Lord McAvoy: 14 December 1943 – 8 March 2024 | Image courtesy of UK Parliament

3 min read

A tough but fair whip, the former Labour MP for Rutherglen served in the Commons and then the Lords for a total of 37 years. Working class and Catholic, he had friendships from across the House – there was only one Tommy McAvoy

Tommy McAvoy was unique in many ways.

His political career was, however, fairly typical of a Scottish working-class Labour man of the time.

First as an Amalgamated Engineering Union (AEU) shop steward in the Hoover factory, a community activist in his home town of Rutherglen, a councillor on Strathclyde Regional Council and then elected as the local MP in 1987.

As such he was one of a large number of active Labour MPs from Scotland in the 1980s – and one of the group that contributed a great deal both to Scotland and to their constituencies which was forgotten in the Nationalist wave.

But Tommy also had some special attributes. He was a tough but fair whip in the Commons and he was a Rutherglen nationalist, pointing out to everyone, whether they asked or not, that Rutherglen was a separate burgh and definitely not part of Glasgow. Indeed in the early 90s he organised a referendum to take the historic burgh out of Glasgow and back into Lanarkshire.

So when an aggrieved MP (who was refused a “pair” by Tommy as Pairing Whip in the Commons) described him as a “nasty Glaswegian thug”, Tommy replied that he was from Rutherglen, not Glasgow, ignoring – maybe even relishing – the rest of the description.

When an aggrieved MP described him as a ‘nasty Glaswegian thug’, Tommy replied that he was from Rutherglen

Tommy was also probably the only Jacobite in Parliament. He knew all about King James II and his descendants, could entertain you at length about every aspect of the Jacobites, and if you weren’t careful could trick you into toasting “the King over the water”.
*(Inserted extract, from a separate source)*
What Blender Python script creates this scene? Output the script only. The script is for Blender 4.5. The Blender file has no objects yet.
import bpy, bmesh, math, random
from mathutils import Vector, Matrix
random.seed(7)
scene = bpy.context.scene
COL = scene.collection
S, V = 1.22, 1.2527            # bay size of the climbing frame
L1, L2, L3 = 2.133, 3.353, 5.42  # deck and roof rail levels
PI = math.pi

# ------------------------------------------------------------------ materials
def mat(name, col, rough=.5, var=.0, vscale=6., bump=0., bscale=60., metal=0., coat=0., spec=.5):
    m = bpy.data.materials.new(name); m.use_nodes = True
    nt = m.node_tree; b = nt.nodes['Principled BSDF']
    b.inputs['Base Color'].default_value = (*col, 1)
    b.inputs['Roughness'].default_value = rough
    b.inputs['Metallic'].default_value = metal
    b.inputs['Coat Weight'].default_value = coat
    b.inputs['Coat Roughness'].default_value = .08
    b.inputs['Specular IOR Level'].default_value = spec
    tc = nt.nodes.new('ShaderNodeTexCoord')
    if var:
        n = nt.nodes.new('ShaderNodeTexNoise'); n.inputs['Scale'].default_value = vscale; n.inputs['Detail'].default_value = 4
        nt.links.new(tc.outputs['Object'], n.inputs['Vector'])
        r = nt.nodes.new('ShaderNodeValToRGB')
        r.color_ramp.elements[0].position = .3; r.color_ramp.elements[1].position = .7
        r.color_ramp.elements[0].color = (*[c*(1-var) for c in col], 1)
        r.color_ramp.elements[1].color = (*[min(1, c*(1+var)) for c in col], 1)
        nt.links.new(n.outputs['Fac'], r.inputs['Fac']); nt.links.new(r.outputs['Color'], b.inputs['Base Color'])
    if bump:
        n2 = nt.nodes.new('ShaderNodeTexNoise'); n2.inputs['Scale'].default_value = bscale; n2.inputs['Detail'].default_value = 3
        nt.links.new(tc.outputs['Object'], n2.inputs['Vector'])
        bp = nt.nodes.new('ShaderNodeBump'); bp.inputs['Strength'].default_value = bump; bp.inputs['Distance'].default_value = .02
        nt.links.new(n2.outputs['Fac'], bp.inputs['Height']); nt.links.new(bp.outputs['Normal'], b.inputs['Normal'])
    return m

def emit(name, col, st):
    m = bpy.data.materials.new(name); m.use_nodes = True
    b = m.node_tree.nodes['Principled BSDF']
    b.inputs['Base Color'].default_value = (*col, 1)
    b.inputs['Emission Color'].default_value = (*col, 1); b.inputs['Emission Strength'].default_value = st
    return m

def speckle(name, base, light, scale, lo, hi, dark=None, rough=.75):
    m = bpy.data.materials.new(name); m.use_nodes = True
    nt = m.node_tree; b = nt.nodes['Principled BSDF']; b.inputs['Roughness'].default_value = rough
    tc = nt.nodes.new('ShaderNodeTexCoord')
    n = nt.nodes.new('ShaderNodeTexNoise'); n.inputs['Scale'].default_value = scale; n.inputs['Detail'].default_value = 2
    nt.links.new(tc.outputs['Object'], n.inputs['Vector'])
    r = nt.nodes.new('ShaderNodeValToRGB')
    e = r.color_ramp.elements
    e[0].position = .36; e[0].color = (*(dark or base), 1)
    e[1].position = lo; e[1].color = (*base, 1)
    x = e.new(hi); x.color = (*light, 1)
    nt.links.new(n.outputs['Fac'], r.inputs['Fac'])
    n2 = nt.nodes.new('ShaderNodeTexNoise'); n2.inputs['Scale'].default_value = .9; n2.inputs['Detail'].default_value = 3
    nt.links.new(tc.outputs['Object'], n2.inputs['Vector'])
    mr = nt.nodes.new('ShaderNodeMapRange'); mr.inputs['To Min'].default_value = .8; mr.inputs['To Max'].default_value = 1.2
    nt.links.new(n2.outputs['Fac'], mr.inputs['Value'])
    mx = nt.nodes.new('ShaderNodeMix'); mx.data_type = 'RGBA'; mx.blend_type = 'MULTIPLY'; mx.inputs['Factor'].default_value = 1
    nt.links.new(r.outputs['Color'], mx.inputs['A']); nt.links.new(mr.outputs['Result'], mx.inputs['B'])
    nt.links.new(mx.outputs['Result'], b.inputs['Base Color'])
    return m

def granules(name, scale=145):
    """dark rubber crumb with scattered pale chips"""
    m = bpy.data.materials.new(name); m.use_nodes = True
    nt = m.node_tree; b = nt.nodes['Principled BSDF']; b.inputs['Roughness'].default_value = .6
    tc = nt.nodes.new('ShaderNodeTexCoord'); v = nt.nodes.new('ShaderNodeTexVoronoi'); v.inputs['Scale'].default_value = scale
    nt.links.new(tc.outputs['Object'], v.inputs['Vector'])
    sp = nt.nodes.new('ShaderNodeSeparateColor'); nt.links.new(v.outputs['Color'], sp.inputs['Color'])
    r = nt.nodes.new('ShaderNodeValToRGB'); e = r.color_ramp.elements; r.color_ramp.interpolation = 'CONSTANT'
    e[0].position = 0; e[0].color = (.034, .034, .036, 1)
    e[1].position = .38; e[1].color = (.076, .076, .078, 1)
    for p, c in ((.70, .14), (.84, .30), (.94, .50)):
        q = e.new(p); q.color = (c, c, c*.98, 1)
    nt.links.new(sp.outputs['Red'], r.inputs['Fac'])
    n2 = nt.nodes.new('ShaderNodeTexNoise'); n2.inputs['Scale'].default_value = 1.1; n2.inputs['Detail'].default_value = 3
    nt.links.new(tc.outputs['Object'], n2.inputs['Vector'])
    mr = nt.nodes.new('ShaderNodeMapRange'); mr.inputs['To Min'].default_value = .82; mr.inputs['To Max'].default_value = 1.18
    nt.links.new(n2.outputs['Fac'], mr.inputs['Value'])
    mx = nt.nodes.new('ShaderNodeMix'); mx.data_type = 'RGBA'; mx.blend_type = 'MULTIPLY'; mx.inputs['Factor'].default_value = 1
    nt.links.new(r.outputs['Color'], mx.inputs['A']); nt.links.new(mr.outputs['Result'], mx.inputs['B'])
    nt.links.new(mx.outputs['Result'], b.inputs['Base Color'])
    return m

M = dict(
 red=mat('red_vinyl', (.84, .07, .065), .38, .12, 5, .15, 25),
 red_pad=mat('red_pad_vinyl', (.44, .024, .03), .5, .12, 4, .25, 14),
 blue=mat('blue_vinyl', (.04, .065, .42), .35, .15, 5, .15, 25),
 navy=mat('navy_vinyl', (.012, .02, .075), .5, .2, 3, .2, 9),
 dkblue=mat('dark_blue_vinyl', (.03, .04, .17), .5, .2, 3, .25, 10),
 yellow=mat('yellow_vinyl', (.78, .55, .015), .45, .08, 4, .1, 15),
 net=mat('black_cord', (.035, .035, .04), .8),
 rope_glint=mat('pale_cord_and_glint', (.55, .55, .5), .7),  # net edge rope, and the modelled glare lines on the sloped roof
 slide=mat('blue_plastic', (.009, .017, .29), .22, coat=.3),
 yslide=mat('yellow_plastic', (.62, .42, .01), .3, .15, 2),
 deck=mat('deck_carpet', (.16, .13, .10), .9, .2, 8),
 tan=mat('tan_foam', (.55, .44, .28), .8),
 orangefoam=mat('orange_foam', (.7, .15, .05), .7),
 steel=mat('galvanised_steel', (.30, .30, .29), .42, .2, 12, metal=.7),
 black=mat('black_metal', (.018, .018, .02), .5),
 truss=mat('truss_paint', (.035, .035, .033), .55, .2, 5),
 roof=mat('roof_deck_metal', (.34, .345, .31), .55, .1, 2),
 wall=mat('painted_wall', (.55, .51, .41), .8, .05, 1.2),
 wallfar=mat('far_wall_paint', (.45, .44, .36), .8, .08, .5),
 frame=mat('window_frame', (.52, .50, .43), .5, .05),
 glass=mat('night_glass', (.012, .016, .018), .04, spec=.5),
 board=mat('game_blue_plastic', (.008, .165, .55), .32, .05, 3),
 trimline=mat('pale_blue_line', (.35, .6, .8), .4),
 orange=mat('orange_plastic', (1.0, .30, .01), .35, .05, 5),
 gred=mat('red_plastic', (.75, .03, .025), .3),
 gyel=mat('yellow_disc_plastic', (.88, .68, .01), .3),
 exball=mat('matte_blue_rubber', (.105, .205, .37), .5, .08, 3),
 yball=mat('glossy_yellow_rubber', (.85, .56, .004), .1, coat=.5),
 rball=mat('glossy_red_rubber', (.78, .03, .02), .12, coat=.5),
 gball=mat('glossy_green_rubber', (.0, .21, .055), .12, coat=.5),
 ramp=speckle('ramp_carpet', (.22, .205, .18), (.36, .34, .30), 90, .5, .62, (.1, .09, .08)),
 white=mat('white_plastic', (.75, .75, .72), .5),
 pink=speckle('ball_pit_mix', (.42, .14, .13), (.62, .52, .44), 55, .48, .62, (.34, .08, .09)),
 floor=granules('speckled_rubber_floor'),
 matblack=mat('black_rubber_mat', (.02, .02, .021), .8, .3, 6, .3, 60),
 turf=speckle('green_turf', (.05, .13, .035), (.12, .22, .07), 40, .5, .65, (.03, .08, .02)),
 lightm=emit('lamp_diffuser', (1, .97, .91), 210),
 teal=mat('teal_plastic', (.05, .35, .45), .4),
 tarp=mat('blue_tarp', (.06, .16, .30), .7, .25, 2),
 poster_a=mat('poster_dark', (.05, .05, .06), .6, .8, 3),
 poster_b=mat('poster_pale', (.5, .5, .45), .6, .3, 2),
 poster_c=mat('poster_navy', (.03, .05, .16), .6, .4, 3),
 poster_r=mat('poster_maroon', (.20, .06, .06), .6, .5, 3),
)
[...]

But paradoxically he was one of the greatest admirers of Queen Elizabeth and as comptroller of the Household saw her frequently and presided at the palace and at garden parties on behalf of the Labour government wearing smart morning dress and carrying his wand of office.

And she later recognised his achievements as the longest serving Labour whip, in both the Commons and the Lords (ultimately as chief whip) by appointing him as a Knight of the British Empire (KBE) when he retired.

Tommy was also a devout Catholic, regularly attending mass at Westminster and was part of a strong support group of peers, including Don Touhig, Paul Murphy, Willie Haughey and Lord Speaker John McFall who helped him in the last difficult months of his life.

And he was totally devoted to his wife, Eleanor, who has been in poor health for a number of years, throughout more than 50 years of marriage. He was also very proud of his four sons, Steven, Michael, Brian and Thomas – notwithstanding challenging them from time to time.

Tommy was a good mate of mine throughout his whole career despite our different views on Europe and on devolution, and similarly his friendships spanned all parties and views.

He will be greatly missed in the House of Lords but, of course, even more so in Rutherglen and by Eleanor, his boys and the extended family. If he was a footballer rather than a politician the crowds at his beloved Parkhead would be singing, “there’s only one Tommy McAvoy”.